Naming and Nomenclature
Vilius Bartninkas (Vilnius)
The Greek Gods and the Planetary Names
It is a well-known fact that planets carry the names of Greek gods, but the origins of this association are clouded in speculation. Our earliest textual evidence, which contains a list of planets with such names (Hermes, Aphrodite, Ares, Zeus, and Cronos), are Aristotle's Metaphysics (1073b17–38; with De Caelo, 292a5) and the Pseudo-Platonic Epinomis (987b2–c7). It shows that the project of naming the planets dates back to at least Plato's Academy. In an influential paper, Franz Cumont (1935) has submitted that this project may have had an even earlier origin and argued that the Greek names correspond to the Babylonian gods, which were transmitted to the Academy via the Pythagoreans. Moreover, he claimed that the five identifications were carried out on the functional basis, i.e. the qualities of the Greek gods correspond to their Babylonian counterparts (Hermes/Nambu, Aphrodite/Ishtar, Ares/Nergal, Zeus/Marduk, Cronos/Ninurta). On this reading, it seems that the Greek astronomers simply inherited the names from the Babylonians. In my paper, I shall revisit Cumont's thesis with the aim to show two points: (a) the Pythagoreans distributed the divine names in a way that could not establish such a line of transmission; (b) the wider context of the astronomical lists in Aristotle and Pseudo-Plato shows that they did not attach the names on the functional basis—in fact, they had no single strategy of naming the planets. I shall conclude my paper with a tentative speculation on the philosophical (and Platonic) meaning of giving the divine names to planets.
Federico Valenti (Independent Researcher)

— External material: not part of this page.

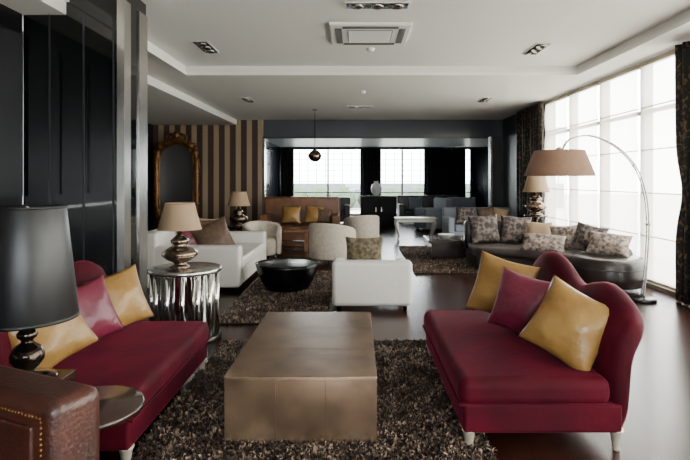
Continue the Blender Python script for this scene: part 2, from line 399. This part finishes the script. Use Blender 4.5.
# ---------------------------------------------------------------- burgundy sofas
def leg(g,x,y,h=.12,m='legs'):
    lathe('leg',m,[(0,0),(.018,0),(.021,.01),(.018,.02),(.024,.05),(.033,.1),(.04,.11),(.04,h),(0,h)],(x,y,0),g,16)
def velvet_sofa(name,loc,rz,L,s,hs):
    g=group(name,loc,rz)
    h=L/2
    bb('frame_rail','velvet',-.50*s,.42*s,-h+.005,h-.005,.11,.27,g,.02)
    bb('seat_cushion','velvet',-.525*s,.36*s,-h,h,.25,.41,g,.06,6)
    bb('seat_piping','velvet',-.53*s,.36*s,-h-.004,h+.004,.262,.276,g,.006)
    rings=[]; H=sample([(a,b,0) for a,b in hs],32)
    n=len(H)
    for i,p in enumerate(H):
        t=i/(n-1); y=-h+.0+t*L; z=p.y
        e=min(t,1-t); k=min(1,.45+ (e/.05)*.55) if e<.05 else 1
        cs=[(.33,.3),(.33,.45),(.355,.62),(.40,z-.10),(.46,z-.015),(.53,z),(.585,z-.03),(.60,z-.08),(.575,z-.125),(.53,z-.15),(.49,z-.25),(.47,.45),(.45,.12),(.36,.12)]
        cx=.46
        rings.append([Vector(((cx+(x-cx)*k)*s,y,zz if zz<.5 else z-.1+(zz-z+.1)*(.7+.3*k))) for x,zz in cs])
    loft('curved_back','velvet',rings,g,True,1)
    for x in(-.46*s,.40*s):
        for y in(-h+.05,h-.05): leg(g,x,y)
    return g
velvet_sofa('burgundy_velvet_sofa',(1.065,3.62,.0),0,1.56,.95,[(0,.72),(.07,.82),(.2,.875),(.34,.85),(.46,.80),(.6,.82),(.72,.90),(.84,.945),(.94,.92),(1,.82)])
velvet_sofa('burgundy_velvet_sofa',(-1.58,3.36,0),180,1.42,.84,[(0,.84),(.1,.91),(.25,.91),(.42,.84),(.58,.8),(.75,.88),(.9,.9),(1,.84)])
cushion('gold_cushion','gold',(1.28,3.12,.63),.45,.45,.2,-34,22,24)
cushion('mauve_cushion','pink',(1.13,3.58,.65),.42,.42,.16,-50,16,8)
cushion('gold_cushion','gold',(1.15,4.10,.65),.48,.48,.16,-32,14,12)
cushion('gold_cushion','gold',(-1.72,3.76,.63),.42,.42,.16,48,18,-12)
cushion('mauve_cushion','pink',(-1.76,3.40,.625),.41,.41,.15,58,18,-12)
cushion('gold_cushion','gold',(-1.78,3.0,.63),.44,.42,.18,52,24,-20)

# coffee table
g=group('bronze_coffee_table',(-.31,3.62,0))
bb('plinth','bronze_d',-.41,.41,-.70,.70,.0,.03,g)
bb('body','bronze',-.428,.428,-.714,.714,.025,.392,g,.005)
bb('top_panel','bronze',-.430,.430,-.716,.716,.39,.402,g,.005)
for x in(-.14,.14): bb('seam','bronze_d',x-.0008,x+.0008,-.7145,.7145,.05,.385,g)
for y in(-.24,.24): bb('seam_top','bronze_d',-.425,.425,y-.0008,y+.0008,.395,.4025,g)

# leather slipper chair in foreground
g=group('leather_slipper_chair',(-1.2,1.88,0),-24)
bb('back','leather',-.29,.29,-.10,.10,.12,.775,g,.045,5)
bb('back_panel','leather',-.24,.20,-.112,-.09,.2,.69,g,.01)
bb('seat','leather',-.29,.27,-.62,-.1,.2,.42,g,.05,4)
for x in(-.24,.24):
    for y in(-.55,.05): lathe('leg','blk',[(0,0),(.018,0),(.028,.2),(0,.2)],(x,y,0),g,12)
def stud(bm,x,y,z,r=.0065): bmesh.ops.create_uvsphere(bm,u_segments=8,v_segments=5,radius=r,matrix=Matrix.Translation((x,y,z)))
bm=bmesh.new()
for i in range(30): stud(bm,-.27+i*.0172,-.1,.722)
for i in range(28): stud(bm,.235,-.10,.71-i*.018)
me=D.meshes.new('studs'); bm.to_mesh(me); bm.free(); link('brass_studs',me,'giltf',g,smooth=True)

# round dark side table
g=group('round_side_table',(-1.15,2.24,0))
lathe('top','dwood',[(0,.495),(.2,.495),(.222,.505),(.224,.52),(.216,.53),(0,.53)],(0,0,0),g,48)
lathe('stem','dwood',[(0,0),(.14,0),(.145,.015),(.05,.03),(.028,.08),(.028,.43),(.06,.495),(0,.495)],(0,0,0),g)
g=group('end_table',(-1.54,2.44,0))
bb('top','dwood',-.15,.15,-.15,.15,.525,.56,g,.005); bb('shelf','dwood',-.13,.13,-.13,.13,.18,.2,g,.004)
for x in(-.13,.13):
    for y in(-.13,.13): bb('leg','dwood',x-.015,x+.015,y-.015,y+.015,0,.525,g,.003)
def shade(g,m,r0,r1,z0,z1):
    lathe('shade',m,[(r0,z0),(r0+.003,z0+.006),(r1+.003,z1-.006),(r1,z1),(r1-.005,z1),(r0-.006,z0),(r0,z0)],(0,0,0),g,48)
    lathe('shade_trim_lower',m,[(r0,z0),(r0+.006,z0),(r0+.006,z0+.014),(r0,z0+.014)],(0,0,0),g,48)
    lathe('shade_trim_upper',m,[(r1,z1-.012),(r1+.006,z1-.012),(r1+.005,z1),(r1,z1)],(0,0,0),g,48)
    for a in range(3):
        c=math.cos(a*2.094);s_=math.sin(a*2.094); tube('spider','chromed',[(0,0,z1-.02),(c*r1,s_*r1,z1-.02)],.003,g,smoothpath=False)
    lathe('finial','chromed',[(0,z1-.03),(.006,z1-.03),(.006,z1-.01),(.008,z1-.004),(0,z1)],(0,0,0),g,12)
    tube('socket_rod','chromed',[(0,0,z0-.02),(0,0,z1-.02)],.006,g,smoothpath=False)
    lathe('light_bulb','porc',[(0,z0+.03),(.015,z0+.03),(.016,z0+.06),(.03,z0+.09),(.02,z0+.12),(0,z0+.125)],(0,0,0),g,16)
g=group('table_lamp',(-1.53,2.42,.56))
lathe('glass_base','gunmetal',[(0,0),(.10,0),(.125,.012),(.125,.022),(.08,.035),(.035,.045),(.028,.055),(.05,.075),(.07,.105),(.072,.13),(.055,.165),(.028,.185),(.024,.195),(.04,.21),(.045,.225),(.03,.245),(.014,.255),(.012,.31),(0,.31)],(0,0,0),g,48)
shade(g,'shadeb',.212,.158,.295,.82)

# chrome slatted drum side table + lamp
g=group('chrome_drum_table',(-1.62,4.93,0))
lathe('base','blk',[(0,0),(.32,0),(.335,.01),(.335,.045),(.32,.05),(0,.05)],(0,0,0),g,48)
lathe('core','chrome',[(.24,.05),(.24,.63)],(0,0,0),g,64)
lathe('top','chromed',[(0,.63),(.32,.63),(.335,.64),(.335,.665),(.325,.675),(0,.675)],(0,0,0),g,64)
for i in range(14):
    a=2*math.pi*i/14; lathe('slat','chrome',[(0,.05),(.022,.05),(.022,.63),(0,.63)],(.30*math.cos(a),.30*math.sin(a),0),g,12)
def gourd_lamp(loc,sc=1,base='silverglass'):
    g=group('table_lamp',loc); k=sc
    lathe('base',base,[(0,0),(.09*k,0),(.1*k,.012*k),(.06*k,.03*k),(.05*k,.045*k),(.12*k,.08*k),(.165*k,.12*k),(.16*k,.15*k),(.10*k,.19*k),(.06*k,.21*k),(.08*k,.235*k),(.085*k,.26*k),(.05*k,.29*k),(.02*k,.31*k),(.015*k,.36*k),(0,.36*k)],(0,0,0),g,40)
    shade(g,'shadec',.195*k,.13*k,.36*k,.61*k); return g
gourd_lamp((-1.66,4.9,.675))

# ---------------------------------------------------------------- generic upholstered seating
def sofa(name,loc,rz,W,Dp,sh,bh,ah,m,nseat=2,aw=.16,feet='blk',bt=.2,arms=(1,1),mc=None):
    g=group(name,loc,rz); mc=mc or m; w=W/2;d=Dp/2  # faces -Y
    bb('base',m,-w+.02,w-.02,-d+.01,d-.03,.07,sh-.14,g,.025)
    xl=-w+(aw if arms[0] else 0); xr=w-(aw if arms[1] else 0); cw=(xr-xl)/nseat
    for i in range(nseat): bb('seat_cushion',mc,xl+i*cw+.004,xl+(i+1)*cw-.004,-d-.01,d-bt,sh-.15,sh,g,.04,5)
    bb('back',m,-w,w,d-bt,d,.06,bh,g,.05,5)
    if arms[0]: bb('arm_left',m,-w+.004,-w+aw,-d,d-.04,.065,ah,g,.04,5)
    if arms[1]: bb('arm_right',m,w-aw,w-.004,-d,d-.04,.065,ah,g,.04,5)
    for x in(-w+.08,w-.08):
        for y in(-d+.08,d-.08): lathe('foot',feet,[(0,0),(.022,0),(.03,.08),(0,.08)],(x,y,0),g,14)
    return g
sofa('white_leather_sofa',(-2.22,7.95,0),90,2.1,1.35,.44,.80,.62,'white',2,.2,bt=.25)
sofa('white_low_armchair',(.185,6.32,0),180,.92,.82,.40,.575,.5,'white',1,.14,bt=.17)
cushion('patterned_cushion','olive',(.10,6.33,.60),.46,.44,.14,0,-12,0)
cushion('brown_cushion','brownc',(-2.0,7.3,.68),.52,.5,.16,20,20,-20)
cushion('mauve_cushion','pink',(-2.5,7.75,.62),.4,.4,.15,60,20,8)
cushion('brown_cushion','brownc',(-2.4,8.2,.68),.42,.42,.16,40,20,4)
cushion('beige_cushion','shadec',(-2.4,8.6,.68),.40,.40,.14,40,20,4)
# black bowl table
g=group('black_drum_table',(-.93,7.05,0.0))
lathe('body','blk',[(0,.0),(.26,.0),(.28,.03),(.35,.15),(.40,.27),(.42,.34),(.425,.36),(.415,.375),(.40,.378),(0,.378)],(0,0,0),g,56)
lathe('top_rim','blk',[(.40,.372),(.428,.372),(.43,.384),(.415,.388),(.40,.38)],(0,0,0),g,56)

# barrel chairs
def barrel(loc,rz,r=.4,h=.74,m='cream'):
    g=group('barrel_armchair',loc,rz)
    A=[];B=[];n=36
    for i in range(n+1):
        a=math.radians(-35+250*i/n); A.append((math.cos(a)*(r-.09),math.sin(a)*(r-.09)));B.append((math.cos(a)*r,math.sin(a)*r))
    strip('shell',m,A,B,.12,lambda t:.58+(h-.58)*math.sin(math.pi*t)**.7 if 0<t<1 else .58,.04,g)
    lathe('seat',m,[(0,.12),(r-.1,.12),(r-.09,.16),(r-.09,.36),(r-.12,.41),(0,.43)],(0,0,0),g,40)
    for a in(45,135,225,315):
        c=math.cos(math.radians(a))*(r-.1);s_=math.sin(math.radians(a))*(r-.1); lathe('leg','dwood',[(0,0),(.014,0),(.024,.13),(0,.13)],(c,s_,0),g,12)
barrel((-.42,9.3,0),150,.42,.76)
barrel((.12,11.6,0),200,.40,.74)
barrel((-1.75,9.7,0),30,.36,.72)
# brown sofa w gold pillows
sofa('tan_leather_sofa',(-1.35,12.7,0),0,1.9,.95,.45,1.08,.68,'owood',2,.18,mc='leather')
cushion('gold_cushion','gold',(-1.55,12.45,.67),.46,.42,.16,0,15,0)
cushion('gold_cushion','gold',(-1.0,12.45,.67),.42,.42,.16,0,15,5)
cushion('brown_cushion','brownc',(-.75,12.42,.64),.36,.36,.14,10,15,5)
g=group('oak_coffee_table',(-1.5,11.2,0))
bb('top','owood',-.5,.5,-.32,.32,.40,.46,g,.008); bb('shelf','owood',-.44,.44,-.28,.28,.12,.15,g,.005)
for x in(-.45,.45):
    for y in(-.27,.27): bb('leg','owood',x-.04,x+.04,y-.04,y+.04,0,.4,g,.005)
g=group('pedestal_table',(-2.3,10.2,0)); lathe('body','dwood',[(0,0),(.2,0),(.2,.03),(.04,.06),(.03,.5),(.06,.56),(.26,.57),(.27,.6),(0,.6)],(0,0,0),g)
gourd_lamp((-2.3,10.2,.6),1.1)
# ornate mirror
g=group('ornate_gilt_mirror',(-4.98,14.42,.35))
path=[]
for i in range(72):
    a=2*math.pi*i/72; c=math.cos(a);s_=math.sin(a)
    x=.56*math.copysign(abs(c)**.4,c); z=1.05*math.copysign(abs(s_)**.45,s_)+1.1
    if s_>0: z+=.12*math.exp(-(x/.2)**2)
    path.append((x,0,z))
tube('frame','giltf',path,.085,g,closed=True,smoothpath=False,radii=lambda t:1+.25*math.sin(t*math.pi*24))
tube('inner_bead','giltf',[(p[0]*.86,-.03,1.1+(p[2]-1.1)*.92) for p in path],.025,g,closed=True,smoothpath=False)
bm=bmesh.new(); vs=[bm.verts.new((p[0]*.93,.0,1.1+(p[2]-1.1)*.96)) for p in path]; bm.faces.new(vs); me=D.meshes.new('pane'); bm.to_mesh(me); bm.free(); link('glass',me,'mirror',g)
for i in range(0,72,3):
    p=path[i]; a=2*math.pi*i/72
    lathe('scroll','giltf',[(0,-.09),(.04,-.05),(.055,0),(.035,.05),(0,.09)],(p[0]*1.08,-.02,1.1+(p[2]-1.1)*1.04),g,10,(0,a,0))
for sx in(-1,1): tube('crest_scroll','giltf',[(0,0,2.32),(sx*.12,0,2.42),(sx*.26,0,2.36),(sx*.25,0,2.25),(sx*.17,0,2.27)],.04,g,20)
lathe('crest_shell','giltf',[(0,-.12),(.09,-.05),(.12,.03),(.07,.12),(0,.17)],(0,0,2.36),g,12)
bb('foot_rail','giltf',-.5,.5,-.06,.06,-.35,.02,g,.02)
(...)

'To Explain the Heavens': A Summary on Astronomical Terminology in the Shi Tian 釋天
The early Chinese synonymicon Erya 爾雅 (Approaching Elegance; 3rd century BCE) has been almost unanimously acknowledged as an influential model of what a lexicon should be in the Chinese literary tradition (South Coblin 2017, Bottéro 2017). Among its taxonomically organized chapters, Shi Tian 釋天 (Glosses on Heaven) is a terse compendium of astronomical, calendrical, and meteorological terms that were considered part of the “official nomenclature” in a period where the unification of the Chinese language was fundamental to develop and organise a unified and cohesive Empire. By analysing the Shi Tian, it is possible not only to understand the richness of Classical Chinese astronomical terminology, but also to discover the complex relationship with the concept of 'heaven': this umbrella term encompassed all the aspects regarding constellations, planets, seasons, wind, rain, as well as ritual hunting and sacrifices.